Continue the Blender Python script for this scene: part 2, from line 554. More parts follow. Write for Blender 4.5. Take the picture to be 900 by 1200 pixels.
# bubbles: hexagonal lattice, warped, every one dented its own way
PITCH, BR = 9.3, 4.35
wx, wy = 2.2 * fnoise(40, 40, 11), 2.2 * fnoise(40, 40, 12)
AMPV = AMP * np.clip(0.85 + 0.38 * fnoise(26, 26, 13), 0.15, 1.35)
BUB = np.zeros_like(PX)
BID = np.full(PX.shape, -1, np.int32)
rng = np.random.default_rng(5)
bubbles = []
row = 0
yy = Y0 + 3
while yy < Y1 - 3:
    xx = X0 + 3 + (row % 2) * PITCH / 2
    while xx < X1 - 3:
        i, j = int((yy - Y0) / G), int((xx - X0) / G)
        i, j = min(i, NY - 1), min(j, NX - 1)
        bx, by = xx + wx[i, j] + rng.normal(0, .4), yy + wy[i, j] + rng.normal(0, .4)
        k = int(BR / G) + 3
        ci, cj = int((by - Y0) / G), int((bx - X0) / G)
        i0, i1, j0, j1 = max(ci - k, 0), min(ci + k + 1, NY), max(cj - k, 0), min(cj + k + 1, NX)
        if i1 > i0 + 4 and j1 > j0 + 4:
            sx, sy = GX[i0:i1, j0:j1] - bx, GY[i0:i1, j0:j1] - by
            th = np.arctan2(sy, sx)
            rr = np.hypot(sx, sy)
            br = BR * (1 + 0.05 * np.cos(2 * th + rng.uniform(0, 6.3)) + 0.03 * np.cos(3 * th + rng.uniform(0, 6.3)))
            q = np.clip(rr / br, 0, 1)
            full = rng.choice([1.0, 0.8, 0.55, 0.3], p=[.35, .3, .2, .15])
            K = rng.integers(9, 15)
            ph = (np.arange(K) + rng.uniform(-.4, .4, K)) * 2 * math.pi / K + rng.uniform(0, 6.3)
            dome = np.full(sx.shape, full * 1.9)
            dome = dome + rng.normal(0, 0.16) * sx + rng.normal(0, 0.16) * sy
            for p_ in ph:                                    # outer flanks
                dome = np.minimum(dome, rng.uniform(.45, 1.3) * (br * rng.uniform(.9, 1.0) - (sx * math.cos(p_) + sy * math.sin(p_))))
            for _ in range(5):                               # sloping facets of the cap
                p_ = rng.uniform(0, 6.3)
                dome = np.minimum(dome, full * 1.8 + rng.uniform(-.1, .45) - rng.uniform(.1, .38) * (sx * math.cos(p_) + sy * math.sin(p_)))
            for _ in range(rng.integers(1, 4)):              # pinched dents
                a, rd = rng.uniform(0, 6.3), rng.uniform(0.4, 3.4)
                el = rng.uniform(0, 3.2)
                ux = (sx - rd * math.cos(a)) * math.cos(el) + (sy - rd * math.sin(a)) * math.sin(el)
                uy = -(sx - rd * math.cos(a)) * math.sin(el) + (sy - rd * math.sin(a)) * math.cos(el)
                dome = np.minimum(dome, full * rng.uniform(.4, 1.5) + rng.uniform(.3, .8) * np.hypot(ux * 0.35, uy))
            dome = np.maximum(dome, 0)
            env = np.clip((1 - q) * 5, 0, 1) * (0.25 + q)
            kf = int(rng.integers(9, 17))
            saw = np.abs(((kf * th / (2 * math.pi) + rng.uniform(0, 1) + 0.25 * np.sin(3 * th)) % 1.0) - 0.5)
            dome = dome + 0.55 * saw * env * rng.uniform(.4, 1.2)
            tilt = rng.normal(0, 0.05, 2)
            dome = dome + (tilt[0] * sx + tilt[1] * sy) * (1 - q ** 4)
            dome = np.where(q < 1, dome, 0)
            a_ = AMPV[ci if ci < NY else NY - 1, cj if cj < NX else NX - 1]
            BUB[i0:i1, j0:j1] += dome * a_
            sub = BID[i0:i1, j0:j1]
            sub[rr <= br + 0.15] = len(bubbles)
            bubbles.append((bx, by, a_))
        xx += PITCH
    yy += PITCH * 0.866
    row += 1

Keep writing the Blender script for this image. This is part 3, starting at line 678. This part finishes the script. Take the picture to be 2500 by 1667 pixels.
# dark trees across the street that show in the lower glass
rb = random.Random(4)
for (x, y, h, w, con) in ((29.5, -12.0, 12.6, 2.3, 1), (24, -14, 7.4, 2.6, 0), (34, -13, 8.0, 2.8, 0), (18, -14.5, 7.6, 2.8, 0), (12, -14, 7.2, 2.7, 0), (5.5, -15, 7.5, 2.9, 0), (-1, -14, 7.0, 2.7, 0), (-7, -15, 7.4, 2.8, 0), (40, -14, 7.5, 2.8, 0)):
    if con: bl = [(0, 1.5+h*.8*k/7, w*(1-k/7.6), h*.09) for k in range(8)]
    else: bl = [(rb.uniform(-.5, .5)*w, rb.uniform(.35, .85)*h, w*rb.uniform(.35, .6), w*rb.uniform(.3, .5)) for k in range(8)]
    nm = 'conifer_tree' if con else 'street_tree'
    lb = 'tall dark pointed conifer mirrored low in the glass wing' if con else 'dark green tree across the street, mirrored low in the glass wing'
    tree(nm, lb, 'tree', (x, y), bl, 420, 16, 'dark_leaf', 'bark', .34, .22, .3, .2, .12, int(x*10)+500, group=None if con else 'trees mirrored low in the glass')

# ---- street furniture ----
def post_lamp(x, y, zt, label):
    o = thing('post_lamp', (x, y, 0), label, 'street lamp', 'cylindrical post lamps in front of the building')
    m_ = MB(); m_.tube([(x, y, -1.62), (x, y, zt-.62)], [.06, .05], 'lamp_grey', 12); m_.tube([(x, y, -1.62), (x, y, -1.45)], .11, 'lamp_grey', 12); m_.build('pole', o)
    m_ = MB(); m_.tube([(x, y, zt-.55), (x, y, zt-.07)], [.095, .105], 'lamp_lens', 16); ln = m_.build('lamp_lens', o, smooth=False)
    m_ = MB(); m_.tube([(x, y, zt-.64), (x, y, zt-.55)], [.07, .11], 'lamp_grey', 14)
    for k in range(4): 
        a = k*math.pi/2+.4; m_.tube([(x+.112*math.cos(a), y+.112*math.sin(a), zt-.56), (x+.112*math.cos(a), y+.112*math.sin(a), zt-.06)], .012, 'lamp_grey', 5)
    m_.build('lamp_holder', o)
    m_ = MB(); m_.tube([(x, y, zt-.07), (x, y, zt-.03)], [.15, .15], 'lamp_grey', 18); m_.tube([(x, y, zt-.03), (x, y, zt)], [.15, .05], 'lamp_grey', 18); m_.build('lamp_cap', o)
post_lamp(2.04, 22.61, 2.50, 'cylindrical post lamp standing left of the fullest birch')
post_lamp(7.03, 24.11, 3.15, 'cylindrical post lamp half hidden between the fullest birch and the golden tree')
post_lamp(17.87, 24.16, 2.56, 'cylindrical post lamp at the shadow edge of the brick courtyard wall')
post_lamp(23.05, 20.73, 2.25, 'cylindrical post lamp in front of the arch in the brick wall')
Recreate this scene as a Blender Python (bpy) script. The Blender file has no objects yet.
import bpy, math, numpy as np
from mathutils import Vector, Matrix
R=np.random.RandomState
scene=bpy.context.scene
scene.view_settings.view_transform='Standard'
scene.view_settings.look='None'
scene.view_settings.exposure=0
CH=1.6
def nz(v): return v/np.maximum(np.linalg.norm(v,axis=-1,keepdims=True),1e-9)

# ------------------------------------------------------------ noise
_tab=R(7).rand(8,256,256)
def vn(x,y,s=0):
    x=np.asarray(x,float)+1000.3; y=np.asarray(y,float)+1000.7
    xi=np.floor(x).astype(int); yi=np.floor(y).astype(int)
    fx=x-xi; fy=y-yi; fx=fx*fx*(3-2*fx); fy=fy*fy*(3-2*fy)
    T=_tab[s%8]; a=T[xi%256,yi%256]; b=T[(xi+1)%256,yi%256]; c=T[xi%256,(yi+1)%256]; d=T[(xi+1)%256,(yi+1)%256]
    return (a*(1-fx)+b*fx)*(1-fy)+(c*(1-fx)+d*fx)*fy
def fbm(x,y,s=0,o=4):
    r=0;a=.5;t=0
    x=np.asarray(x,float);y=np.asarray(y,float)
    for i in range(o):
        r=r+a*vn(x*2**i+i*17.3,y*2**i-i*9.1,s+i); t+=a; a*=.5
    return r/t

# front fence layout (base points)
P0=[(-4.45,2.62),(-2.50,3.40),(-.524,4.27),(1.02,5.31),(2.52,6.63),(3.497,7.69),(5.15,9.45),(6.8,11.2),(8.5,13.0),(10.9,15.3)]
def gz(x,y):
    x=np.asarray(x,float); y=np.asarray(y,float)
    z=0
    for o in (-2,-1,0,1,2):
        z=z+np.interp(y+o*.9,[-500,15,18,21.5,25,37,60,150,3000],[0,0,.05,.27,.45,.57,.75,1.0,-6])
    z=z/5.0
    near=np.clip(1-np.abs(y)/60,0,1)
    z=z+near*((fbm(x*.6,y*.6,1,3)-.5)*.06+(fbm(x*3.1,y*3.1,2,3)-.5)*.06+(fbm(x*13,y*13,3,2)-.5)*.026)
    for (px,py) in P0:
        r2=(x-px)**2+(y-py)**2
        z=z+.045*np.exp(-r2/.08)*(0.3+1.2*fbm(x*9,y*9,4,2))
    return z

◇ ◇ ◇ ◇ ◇

From the records above, quote only the lines running from the line with "Recreate this scene" to the line with "def nz(v): return", both lines included.

> TASK OUTPUT
Recreate this scene as a Blender Python (bpy) script. The Blender file has no objects yet.
import bpy, math, numpy as np
from mathutils import Vector, Matrix
R=np.random.RandomState
scene=bpy.context.scene
scene.view_settings.view_transform='Standard'
scene.view_settings.look='None'
scene.view_settings.exposure=0
CH=1.6
def nz(v): return v/np.maximum(np.linalg.norm(v,axis=-1,keepdims=True),1e-9)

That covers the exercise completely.